The NAB is the only translation approved for Mass in the United States and Philippines. The Jerusalem Bible holds that esteem in worldwide outside the US and Canada.

The move toward using the original biblical languages as the source for a modern language Catholic Bible was driven by the encyclical Divino afflante spiritu issued by His Holiness Pope Pius XII in 1943. He wrote: “We ought to explain the original text which was written by the inspired author himself and has more authority and greater weight than any, even the very best, translation whether ancient or modern. This can be done all the more easily and fruitfully if to the knowledge of languages be joined a real skill in literary criticism of the same text.”

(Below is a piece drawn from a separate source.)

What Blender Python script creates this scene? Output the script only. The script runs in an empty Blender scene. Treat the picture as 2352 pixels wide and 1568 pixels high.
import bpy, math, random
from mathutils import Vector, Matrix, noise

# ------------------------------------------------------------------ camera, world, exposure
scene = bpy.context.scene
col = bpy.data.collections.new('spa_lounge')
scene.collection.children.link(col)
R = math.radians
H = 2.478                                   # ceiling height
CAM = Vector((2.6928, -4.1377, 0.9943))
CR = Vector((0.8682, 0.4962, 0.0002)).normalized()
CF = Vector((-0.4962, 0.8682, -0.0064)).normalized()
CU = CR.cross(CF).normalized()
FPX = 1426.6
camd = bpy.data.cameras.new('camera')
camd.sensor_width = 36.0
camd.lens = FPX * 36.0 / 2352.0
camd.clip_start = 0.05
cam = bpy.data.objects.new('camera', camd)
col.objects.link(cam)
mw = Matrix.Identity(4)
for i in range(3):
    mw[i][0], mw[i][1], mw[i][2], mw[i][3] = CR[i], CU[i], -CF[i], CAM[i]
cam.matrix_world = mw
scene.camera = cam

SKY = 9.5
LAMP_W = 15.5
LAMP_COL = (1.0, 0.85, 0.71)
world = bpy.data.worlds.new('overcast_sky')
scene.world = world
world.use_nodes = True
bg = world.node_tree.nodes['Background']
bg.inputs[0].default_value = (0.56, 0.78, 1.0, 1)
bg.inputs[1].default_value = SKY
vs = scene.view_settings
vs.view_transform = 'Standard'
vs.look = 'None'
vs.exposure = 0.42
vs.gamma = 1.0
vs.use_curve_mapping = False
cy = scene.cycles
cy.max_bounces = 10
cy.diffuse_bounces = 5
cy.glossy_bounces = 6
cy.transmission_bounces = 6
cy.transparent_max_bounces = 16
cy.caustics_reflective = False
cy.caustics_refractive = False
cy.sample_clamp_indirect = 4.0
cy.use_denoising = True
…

Almost 60 years later, Pope John Paul II added,

“A good translation is based on three pillars that must contemporaneously support the entire work. First, there must be a deep knowledge of the language and the cultural world at the point of origin. Next, there must be a good familiarity with the language and cultural context at the point where the work will arrive. Lastly, to crown the work with success, there must be an adequate mastery of the contents and meaning of what one is translating.”

(From an address to the United Bible Societies, November 26, 2001.)

The NABRE, released in 2011, is the result of a thorough revision of the Old Testament. The team of dozens of Catholic scholars undertook the project to make the translation even more literal and aligned to the original underlying text, while still rendering the Scripture in smooth contemporary English.